Technically, any soil that has a pH above 7.0 is considered an alkaline soil. Most plants grow best in a slightly acid soil with a pH in the 6.0 to 7.0 range. A few such as Rhododendrons, blueberries, boxwood, heaths, heathers, pin oak and others do best in a more acid soil in the range of pH 4.5 to 5.5. So, excessive alkalinity in the soil can be a problem.

Generally speaking, the soils east of the Mississippi River tend toward an acid reaction while those to the west are more alkaline. This is due to the amount of reliable rainfall in each area. Remember that the H in pH stands for hydrogen and water is H20. More rain equals more hydrogen.

However, you should ALWAYS run a soil test through a reputable soil laboratory such as at your land grant university to determine your particular soils pH.

Soils that are Too Alkaline - When the pH of a soil climbs above the neutral level, i.e. pH 7.0 a chemical change takes place which makes it more and more difficult for plants to take up needed nutrients. In other words, if the soil is too alkaline for a particular species of plants, it will show signs of nutrient deficiencies even though a soil test will say that there is plenty of that nutrient in the soil. If the pH is wrong for that plant, it will just not take up that nutrient.

Often plants grown in a soil with a pH that is too high for them will display leaves with dark green veins and yellow between the veins. The older leaves on the plant may remain green.

Finally, microorganisms may not be able to live and thrive in an excessively alkaline soil.

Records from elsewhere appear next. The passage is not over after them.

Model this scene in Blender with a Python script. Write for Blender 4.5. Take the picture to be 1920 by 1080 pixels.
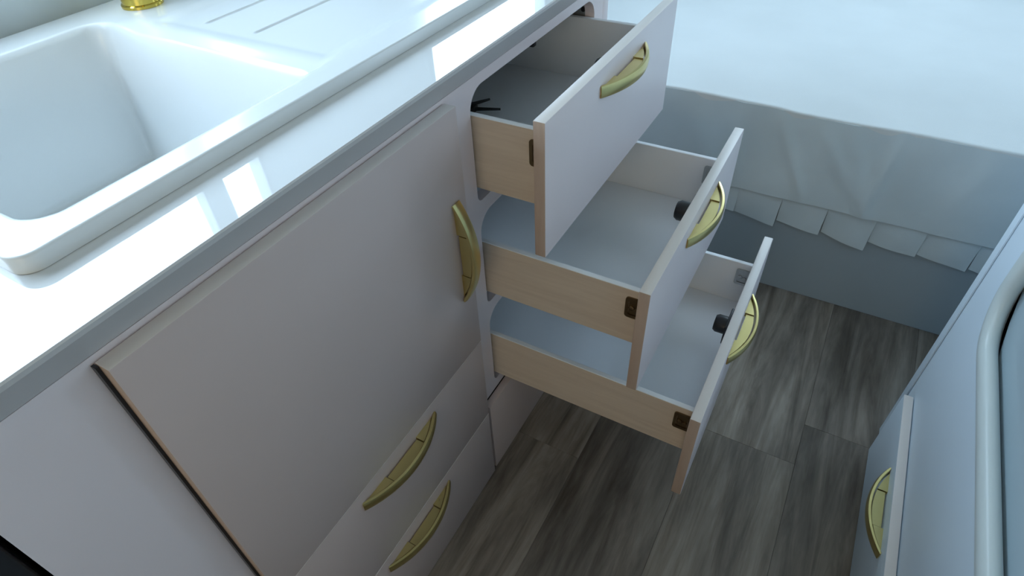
import bpy, bmesh, math, random
from mathutils import Matrix, Vector
from mathutils.geometry import tessellate_polygon

for o in list(bpy.data.objects):
    bpy.data.objects.remove(o)
scene = bpy.context.scene
COL = scene.collection
random.seed(7)

# ------------------------------------------------------------------ camera
cam_data = bpy.data.cameras.new('camera')
cam_data.sensor_fit = 'HORIZONTAL'
cam_data.sensor_width = 36.0
cam_data.lens = 36.0 * 1138.289 / 1920.0
cam_data.clip_start = 0.01
cam = bpy.data.objects.new('camera', cam_data)
COL.objects.link(cam)
RR = ((0.87218565, 0.48756242, -0.03968734),
      (0.30491797, -0.60530935, -0.73527248),
      (-0.38251435, 0.62919272, -0.67660867))
cx, cy, cz = 0.43529629, -0.08461654, 1.18803611
cam.matrix_world = Matrix((
    (RR[0][0], -RR[1][0], -RR[2][0], cx),
    (RR[0][1], -RR[1][1], -RR[2][1], cy),
    (RR[0][2], -RR[1][2], -RR[2][2], cz),
    (0, 0, 0, 1)))
scene.camera = cam

# ------------------------------------------------------------------ world, light, exposure
world = bpy.data.worlds.new('sky')
scene.world = world
world.use_nodes = True
wn = world.node_tree
wn.nodes.clear()
w_out = wn.nodes.new('ShaderNodeOutputWorld')
w_bg = wn.nodes.new('ShaderNodeBackground')
w_ramp = wn.nodes.new('ShaderNodeValToRGB')
w_map = wn.nodes.new('ShaderNodeMapRange')
w_sep = wn.nodes.new('ShaderNodeSeparateXYZ')
w_tc = wn.nodes.new('ShaderNodeTexCoord')
wn.links.new(w_tc.outputs['Generated'], w_sep.inputs[0])
wn.links.new(w_sep.outputs['Z'], w_map.inputs['Value'])
w_map.inputs['From Min'].default_value = -1
w_map.inputs['From Max'].default_value = 1
wn.links.new(w_map.outputs[0], w_ramp.inputs[0])
wn.links.new(w_ramp.outputs[0], w_bg.inputs[0])
wn.links.new(w_bg.outputs[0], w_out.inputs[0])
cr = w_ramp.color_ramp
cr.elements[0].position = 0.46
cr.elements[0].color = (0.20, 0.23, 0.20, 1)
cr.elements[1].position = 0.52
cr.elements[1].color = (0.60, 0.80, 1.0, 1)
w_bg.inputs['Strength'].default_value = 9.0

vs = scene.view_settings
vs.view_transform = 'Standard'
vs.look = 'None'
vs.gamma = 1.0
vs.use_curve_mapping = False
vs.exposure = 0.35
scene.display_settings.display_device = 'sRGB'

# room extents
XL, XR, YN, YF, ZC = -0.58, 1.38, -1.70, 2.78, 1.95
# windows: wall, a0, a1, z0, z1
WIN_LEFT = [(-0.36, 0.632, 1.06, 1.62), (1.215, 1.93, 1.06, 1.62)]
WIN_RIGHT_ASSUMED = [(1.75, 2.25, 1.1, 1.58)]  # unseen side window, assumed to account for light on the bed
WIN_BACK_ASSUMED = [(0.05, 0.75, 1.12, 1.58)]  # unseen end window, assumed and sized for the bed's brightness
WIN_FRONT_FILL = [(0.10, 1.10, 1.00, 1.62)]  # unseen window added behind the camera as fill light

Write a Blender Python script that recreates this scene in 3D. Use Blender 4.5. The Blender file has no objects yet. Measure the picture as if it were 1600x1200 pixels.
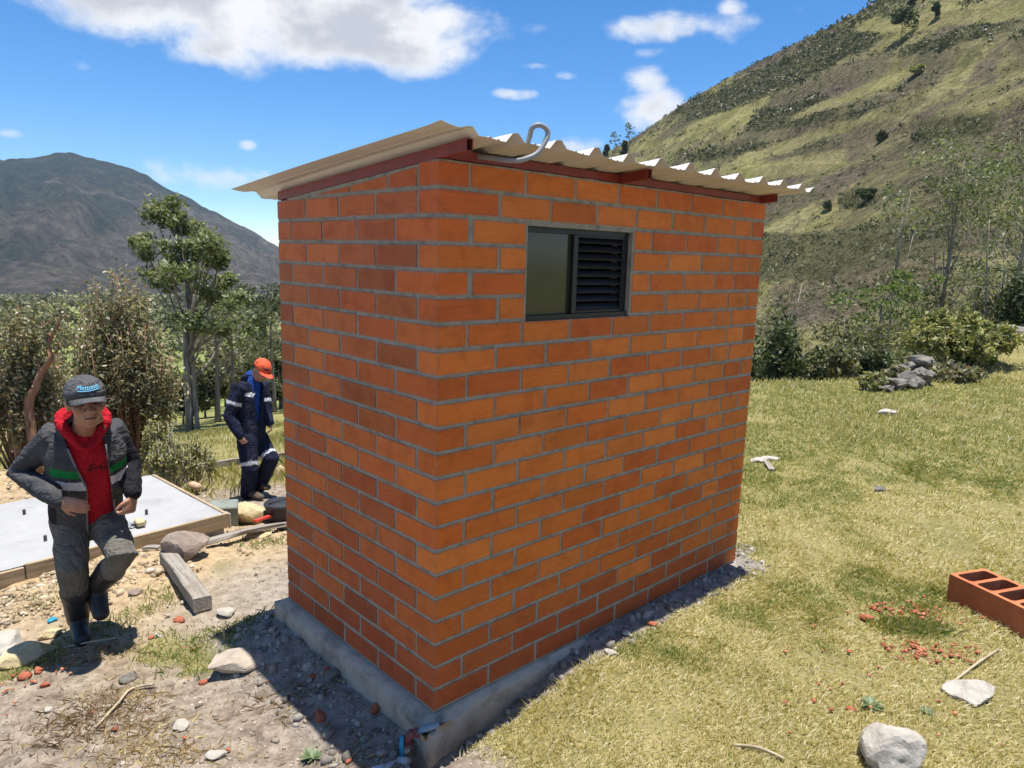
import bpy, bmesh, math, random
import numpy as np
from mathutils import Vector, Matrix
random.seed(7)
rng = np.random.default_rng(7)
S = bpy.context.scene
COL = S.collection
PI = math.pi
# ------------------------------------------------------------------ camera
CAM_F, CAM_PITCH, CAM_ROLL = 1123.69, -0.1754, 0.0282
CAM_P = np.array([0.2838, -2.6776, 1.8578])
cp, sp = math.cos(CAM_PITCH), math.sin(CAM_PITCH)
FW = np.array([0, cp, sp]); UP0 = np.array([0, -sp, cp]); RT0 = np.array([1.0, 0, 0])
cr, sr = math.cos(CAM_ROLL), math.sin(CAM_ROLL)
RT = RT0 * cr + UP0 * sr; UPV = -RT0 * sr + UP0 * cr
cam_d = bpy.data.cameras.new('camera'); cam = bpy.data.objects.new('camera', cam_d); COL.objects.link(cam)
cam_d.sensor_fit = 'HORIZONTAL'; cam_d.sensor_width = 36; cam_d.lens = CAM_F / 1600 * 36
cam_d.clip_start = 0.05; cam_d.clip_end = 20000
cam.matrix_world = Matrix(((RT[0], UPV[0], -FW[0], CAM_P[0]), (RT[1], UPV[1], -FW[1], CAM_P[1]), (RT[2], UPV[2], -FW[2], CAM_P[2]), (0, 0, 0, 1)))
S.camera = cam
S.view_settings.view_transform = 'Standard'; S.view_settings.look = 'None'
S.view_settings.gamma = 1; S.view_settings.use_curve_mapping = False
S.view_settings.exposure = 0.93
S.cycles.max_bounces = 8; S.cycles.diffuse_bounces = 4; S.cycles.transparent_max_bounces = 8
# ------------------------------------------------------------------ sun and sky
SHED_A = 0.7536
UR = np.array([math.cos(SHED_A), math.sin(SHED_A), 0]); UL = np.array([-math.sin(SHED_A), math.cos(SHED_A), 0])
SUN = 0.07 * UR - 0.040 * UL + np.array([0, 0, 1.0]); SUN /= np.linalg.norm(SUN)
sl = bpy.data.lights.new('sun', 'SUN'); sl.energy = 4.5; sl.angle = math.radians(0.53); sl.color = (1, .965, .91)
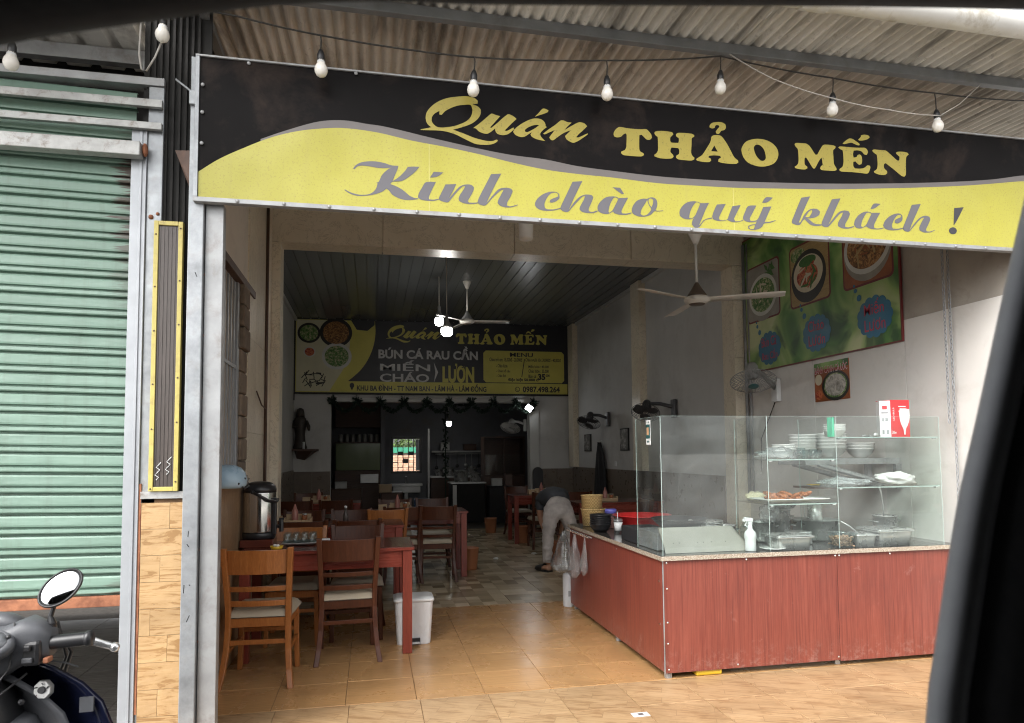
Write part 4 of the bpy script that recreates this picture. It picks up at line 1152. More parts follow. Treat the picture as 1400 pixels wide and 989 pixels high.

This means that they will not be able to decompose organic matter to release the elements for plant use.

Making Soil More Acid - The primary way to make a soil more acid is by adding sulfur. The most common sources are aluminum sulfate and garden sulfur. Certain fertilizers such as ammonium sulfate (21-0-0) will also help acidify the soil. Oak leaves, peat moss and pine needles generally also have an acidifying effect.

You must do a soil test to determine how much sulfur product to apply to make the desired change in pH. The amount you apply will be based on the amount of clay in the soil and the chemical buffering capacity of that particular soil. You cannot just guess on how much to apply to change the pH from 8.4 to 6.5. Soil test!

Note: Raising the pH by using lime is usually a much more predictable and reliable operation than is lowering the pH with sulfur. Soil buffers and other factors seem to making the soil more acid less precise. It can also take several season for the treatments to work...if they work.

Note: We have provided some general information and observations on this topic aimed at the home gardener. Before you take any serious action in your landscape, check with your state's land grant university's Cooperative Extension Service for the most current, appropriate, localized recommendations.